Das Projekt reicht allerdings sehr viel weiter. Um eine „different kind of mapping“ herzustellen, hat er Mieter gebeten, Aufnahmen bei ihnen zu Hause zu machen. Nach über vierhundert Anfragen kamen fünf Zusagen. Slade wurde zum Kaffee eingeladen, konnte die Interieurs fotografieren und die Panoramasicht auf gegenüberliegende Gebäude ablichten. So wiederholt sich im Blick des Fotografen der Alltag der Bewohner. Slade entwickelt dabei ein vielschichtiges Zusammenspiel aus Innenraum- und Außenraumbildern, das vom Bücherregal oder der jahrzehntealten VEB-Sitzecke bis zum Rundblick über das Viertel reicht.
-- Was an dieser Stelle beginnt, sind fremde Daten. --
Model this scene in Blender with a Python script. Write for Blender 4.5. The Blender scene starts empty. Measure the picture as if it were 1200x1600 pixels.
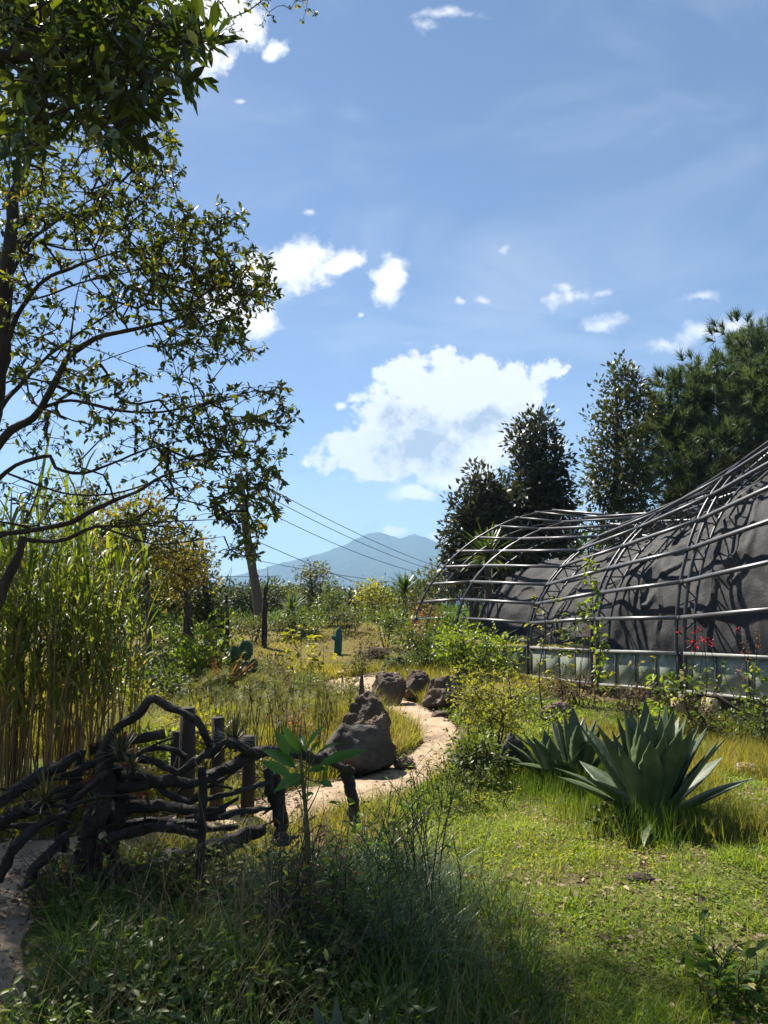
import bpy, math, random
import numpy as np
from mathutils import Vector

rng = np.random.default_rng(7)
random.seed(7)
S = bpy.context.scene
COL = S.collection
R = math.radians

# ------------------------------------------------------------------ camera
FPX = 1202.0                       # focal length in pixels of the 1200 x 1600 photograph
PITCH = math.atan(145 / FPX)
PC, PS = math.cos(PITCH), math.sin(PITCH)
CAMZ = 1.7
cd = bpy.data.cameras.new('camera')
cam = bpy.data.objects.new('camera', cd)
COL.objects.link(cam)
cam.location = (0, 0, CAMZ)
cam.rotation_euler = (math.pi / 2 + PITCH, 0, 0)
cd.sensor_fit = 'HORIZONTAL'
cd.sensor_width = 36
cd.lens = 36 * FPX / 1200
cd.clip_start = 0.05
cd.clip_end = 20000
S.camera = cam

# ------------------------------------------------------------------ sun, sky, exposure
SUN_EL, SUN_AZ = 54.0, -40.0       # azimuth from +Y, negative = towards -X
sx = math.sin(R(SUN_AZ)) * math.cos(R(SUN_EL))
sy = math.cos(R(SUN_AZ)) * math.cos(R(SUN_EL))
sz = math.sin(R(SUN_EL))
ld = bpy.data.lights.new('sun', 'SUN')
ld.energy = 5.0
ld.angle = R(0.55)
ld.color = (1.0, 0.93, 0.82)
sun = bpy.data.objects.new('sun', ld)
COL.objects.link(sun)
sun.rotation_euler = Vector((sx, sy, sz)).to_track_quat('Z', 'Y').to_euler()
sun.location = (-30, 25, 40)
S.view_settings.view_transform = 'Standard'
S.view_settings.look = 'None'
S.view_settings.exposure = 1.5
S.view_settings.gamma = 1.0
S.view_settings.use_curve_mapping = False
S.cycles.use_denoising = True
S.cycles.max_bounces = 6
S.cycles.transparent_max_bounces = 12
S.cycles.volume_bounces = 0

W = bpy.data.worlds.new('World')
S.world = W
W.use_nodes = True


class NT:
    """small helper around a node tree"""
    def __init__(self, nt):
        self.nt = nt
        nt.nodes.clear()

    def n(self, kind, **kw):
        nd = self.nt.nodes.new(kind)
        for k, v in kw.items():
            if k.startswith('in_'):
                nd.inputs[k[3:]].default_value = v
            else:
                setattr(nd, k, v)
        return nd

    def l(self, a, b):
        self.nt.links.new(a, b)

    def m(self, op, a, b=None, clamp=False):
        nd = self.nt.nodes.new('ShaderNodeMath')
        nd.operation = op
        nd.use_clamp = clamp
        for i, v in enumerate((a, b)):
            if v is None:
                continue
            if isinstance(v, (int, float)):
                nd.inputs[i].default_value = v
            else:
                self.l(v, nd.inputs[i])
        return nd.outputs[0]

    def step(self, v, lo, hi):
        nd = self.nt.nodes.new('ShaderNodeMapRange')
        nd.interpolation_type = 'SMOOTHSTEP'
        nd.inputs['From Min'].default_value = lo
        nd.inputs['From Max'].default_value = hi
        self.l(v, nd.inputs['Value'])
        return nd.outputs[0]

    def ramp(self, fac, stops):
        nd = self.nt.nodes.new('ShaderNodeValToRGB')
        el = nd.color_ramp.elements
        while len(el) < len(stops):
            el.new(0.5)
        for e, (p, c) in zip(el, stops):
            e.position = p
            e.color = (c[0], c[1], c[2], 1)
        self.l(fac, nd.inputs['Fac'])
        return nd.outputs['Color']

    def noise(self, vec, scale, detail=4, rough=0.55, dist=0.0):
        nd = self.n('ShaderNodeTexNoise')
        nd.inputs['Scale'].default_value = scale
        nd.inputs['Detail'].default_value = detail
        nd.inputs['Roughness'].default_value = rough
        nd.inputs['Distortion'].default_value = dist
        if vec is not None:
            self.l(vec, nd.inputs['Vector'])
        return nd

    def mix(self, fac, a, b):
        nd = self.n('ShaderNodeMix', data_type='RGBA')
        for sock, v in ((nd.inputs[0], fac), (nd.inputs[6], a), (nd.inputs[7], b)):
            if isinstance(v, (int, float)):
                sock.default_value = v
            elif isinstance(v, tuple):
                sock.default_value = (v[0], v[1], v[2], 1)
            else:
                self.l(v, sock)
        return nd.outputs[2]


# the sky: Nishita with cumulus clouds at fixed directions, both seen far away
t = NT(W.node_tree)
sky = t.n('ShaderNodeTexSky', sky_type='NISHITA')
sky.sun_disc = False
sky.sun_elevation = R(SUN_EL)
sky.sun_rotation = R(SUN_AZ)
sky.altitude = 2000
sky.air_density = 1.0
sky.dust_density = 0.4
sky.ozone_density = 3.0
SKY_STRENGTH = 0.052
geo = t.n('ShaderNodeTexCoord')
dvec = geo.outputs['Generated']


def dot(v):
    nd = t.n('ShaderNodeVectorMath', operation='DOT_PRODUCT')
    t.l(dvec, nd.inputs[0])
    nd.inputs[1].default_value = v
    return nd.outputs['Value']


fwd = dot((0, PC, PS))
fsafe = t.m('MAXIMUM', fwd, 0.08)
cu = t.m('DIVIDE', dot((1, 0, 0)), fsafe)
cv = t.m('DIVIDE', dot((0, -PS, PC)), fsafe)
cmb = t.n('ShaderNodeCombineXYZ')
t.l(cu, cmb.inputs[0])
t.l(cv, cmb.inputs[1])
uv = cmb.outputs[0]
# small warp of the cloud outlines
w1 = t.noise(uv, 9, 3, 0.5)
wsub = t.n('ShaderNodeVectorMath', operation='SUBTRACT')
t.l(w1.outputs['Color'], wsub.inputs[0])
wsub.inputs[1].default_value = (0.5, 0.5, 0.5)
wsc = t.n('ShaderNodeVectorMath', operation='SCALE')
t.l(wsub.outputs[0], wsc.inputs[0])
wsc.inputs['Scale'].default_value = 0.05
wadd = t.n('ShaderNodeVectorMath', operation='ADD')
t.l(uv, wadd.inputs[0])
t.l(wsc.outputs[0], wadd.inputs[1])
uvw = wadd.outputs[0]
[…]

Tatsächlich bekommt man eine Ahnung vom Wandel in Mitte, ohne den Investoren-Hype und ohne die Melancholie des verlorenen Ostens. Stattdessen holt Slade mit einigem Geschick etwas von der Utopie zurück, die im sozialistischen Wohnungsbau eben auch einen kollektiven Lebensentwurf sah. Vielleicht liegt es auch an der Strahlkraft seiner Fotos. Bevor er mit seinem Berliner Projekt anfing, hat sich Slade vor allem flämische Maler angeschaut. Ein bisschen schimmern nun auch die Wohnzimmer der Fischerinsel im Licht von Vermeer.

Alex Slade: „Fischerinsel“, Galerie Wiensowski und Harbord, Goethestraße 69, Fr–So 15–19 Uhr

Hinweis:Plötzlich hat jemand neben zierlich plüschigen Gardinenrüschen sein Fenster mit schwarzen Bettlaken verhängt. Oder mit Bikerfahnen.